## Problem to solve
Skip the pictures and quote all of the lines exactly.
--- START OF Information provided ---
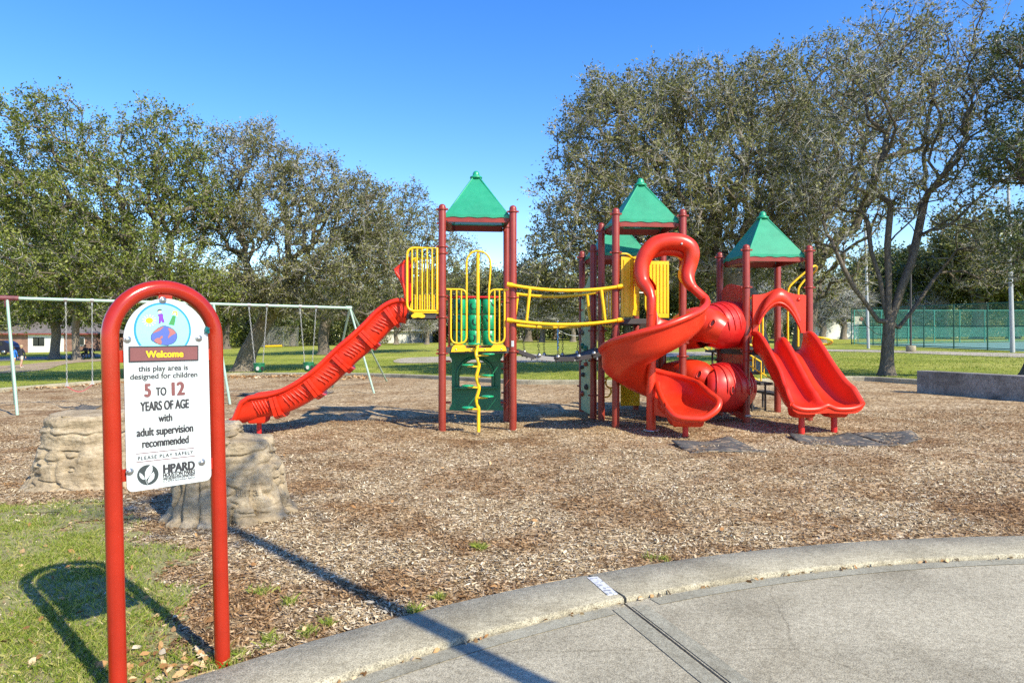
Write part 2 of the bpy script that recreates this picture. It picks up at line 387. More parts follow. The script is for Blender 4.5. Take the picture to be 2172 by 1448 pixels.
MAT['blade'] = mat_island('grass_blades', [(0, (.11, .17, .02)), (.4, (.22, .30, .034)), (.72, (.35, .38, .065)), (1, (.54, .47, .20))], .5, .3, .25)
MAT['fieldblade'] = mat_island('field_grass_blades', [(0, (.12, .18, .02)), (.5, (.22, .29, .036)), (.8, (.32, .35, .06)), (1, (.44, .39, .14))], .5, .25, .25)
MAT['leaflitter'] = mat_island('dry_fallen_leaves', [(0, (.16, .075, .03)), (.3, (.34, .17, .06)), (.6, (.50, .30, .13)), (.85, (.62, .46, .27)), (1, (.70, .60, .44))], .7, .25, .1)

# wide field reaching the horizon
xs = np.unique(np.concatenate([np.linspace(-700, -90, 24), np.linspace(-90, 90, 181), np.linspace(90, 700, 24)]))
ys = np.unique(np.concatenate([np.linspace(-60, -2, 20), np.linspace(-2, 8, 41), np.linspace(8, 110, 150), np.linspace(110, 900, 24)]))
XX, YY = np.meshgrid(xs, ys); nx = len(xs)
drop = np.where((YY < bed_edge(XX)-.12) & (XX < 15), .20, 0)+np.where(kerb_r(XX, YY) < 8.6, .10, 0)
ZZ = gz(XX, YY)-drop-.01
idx = np.arange(XX.size).reshape(XX.shape)
Q = np.stack([idx[:-1, :-1], idx[:-1, 1:], idx[1:, 1:], idx[1:, :-1]], -1).reshape(-1, 4)
quick('ground', np.stack([XX, YY, ZZ], -1).reshape(-1, 3), Q, 'field', smooth=True, kind='structure', label='wide mown grass field of the park')

# mulch bed
HOLLOWS = [(2.75, 10.2, .8, .05), (5.1, 10.0, .9, .05), (-4.9, 11.5, .7, .05), (-10.8, 16.4, .8, .06), (-7.0, 18.4, .6, .05), (-6.0, 19.1, .6, .05), (-.6, 11.0, .7, .03)]
def dip(X, Y):   # gentle hollows scuffed under the swings and slides
    z = (fbm(np.stack([X*.8, Y*.8, X*0+3], -1), 3)-.45)*.13*sstep(4.5, 7, Y)
    for (cx, cy, r, d) in HOLLOWS: z = z-d*np.exp(-((X-cx)**2+(Y-cy)**2)/(r*r))
    return z
xs = np.linspace(-24, 15, 261); ts = np.linspace(0, 1, 190)
XX = np.repeat(xs[None], len(ts), 0)
front = np.where(np.abs(xs-KC[0]) < 8.58, KC[1]+np.sqrt(np.maximum(8.57**2-(xs-KC[0])**2, 0)), -1.0)
front = np.where(xs < KC[0]-8.5, -1.0, np.maximum(front, -1.0))
back = bed_edge(xs)
YY = front[None]+(back-front)[None]*(ts[:, None]**1.5)
ZZ = gz(XX, YY)+dip(XX, YY)*np.clip((1-ts[:, None])*6, 0, 1)-.012
idx = np.arange(XX.size).reshape(XX.shape)
Q = np.stack([idx[:-1, :-1], idx[:-1, 1:], idx[1:, 1:], idx[1:, :-1]], -1).reshape(-1, 4)
quick('mulch_bed', np.stack([XX, YY, ZZ], -1).reshape(-1, 3), Q, 'mulch', smooth=True, kind='structure', label='brown wood chip bed under the playground')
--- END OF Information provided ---
## Result of the exercise
Write part 2 of the bpy script that recreates this picture. It picks up at line 387. More parts follow. The script is for Blender 4.5. Take the picture to be 2172 by 1448 pixels.
MAT['blade'] = mat_island('grass_blades', [(0, (.11, .17, .02)), (.4, (.22, .30, .034)), (.72, (.35, .38, .065)), (1, (.54, .47, .20))], .5, .3, .25)
MAT['fieldblade'] = mat_island('field_grass_blades', [(0, (.12, .18, .02)), (.5, (.22, .29, .036)), (.8, (.32, .35, .06)), (1, (.44, .39, .14))], .5, .25, .25)
MAT['leaflitter'] = mat_island('dry_fallen_leaves', [(0, (.16, .075, .03)), (.3, (.34, .17, .06)), (.6, (.50, .30, .13)), (.85, (.62, .46, .27)), (1, (.70, .60, .44))], .7, .25, .1)

# wide field reaching the horizon
xs = np.unique(np.concatenate([np.linspace(-700, -90, 24), np.linspace(-90, 90, 181), np.linspace(90, 700, 24)]))
ys = np.unique(np.concatenate([np.linspace(-60, -2, 20), np.linspace(-2, 8, 41), np.linspace(8, 110, 150), np.linspace(110, 900, 24)]))
XX, YY = np.meshgrid(xs, ys); nx = len(xs)
drop = np.where((YY < bed_edge(XX)-.12) & (XX < 15), .20, 0)+np.where(kerb_r(XX, YY) < 8.6, .10, 0)
ZZ = gz(XX, YY)-drop-.01
idx = np.arange(XX.size).reshape(XX.shape)
Q = np.stack([idx[:-1, :-1], idx[:-1, 1:], idx[1:, 1:], idx[1:, :-1]], -1).reshape(-1, 4)
quick('ground', np.stack([XX, YY, ZZ], -1).reshape(-1, 3), Q, 'field', smooth=True, kind='structure', label='wide mown grass field of the park')

# mulch bed
HOLLOWS = [(2.75, 10.2, .8, .05), (5.1, 10.0, .9, .05), (-4.9, 11.5, .7, .05), (-10.8, 16.4, .8, .06), (-7.0, 18.4, .6, .05), (-6.0, 19.1, .6, .05), (-.6, 11.0, .7, .03)]
def dip(X, Y):   # gentle hollows scuffed under the swings and slides
    z = (fbm(np.stack([X*.8, Y*.8, X*0+3], -1), 3)-.45)*.13*sstep(4.5, 7, Y)
    for (cx, cy, r, d) in HOLLOWS: z = z-d*np.exp(-((X-cx)**2+(Y-cy)**2)/(r*r))
    return z
xs = np.linspace(-24, 15, 261); ts = np.linspace(0, 1, 190)
XX = np.repeat(xs[None], len(ts), 0)
front = np.where(np.abs(xs-KC[0]) < 8.58, KC[1]+np.sqrt(np.maximum(8.57**2-(xs-KC[0])**2, 0)), -1.0)
front = np.where(xs < KC[0]-8.5, -1.0, np.maximum(front, -1.0))
back = bed_edge(xs)
YY = front[None]+(back-front)[None]*(ts[:, None]**1.5)
ZZ = gz(XX, YY)+dip(XX, YY)*np.clip((1-ts[:, None])*6, 0, 1)-.012
idx = np.arange(XX.size).reshape(XX.shape)
Q = np.stack([idx[:-1, :-1], idx[:-1, 1:], idx[1:, 1:], idx[1:, :-1]], -1).reshape(-1, 4)
quick('mulch_bed', np.stack([XX, YY, ZZ], -1).reshape(-1, 3), Q, 'mulch', smooth=True, kind='structure', label='brown wood chip bed under the playground')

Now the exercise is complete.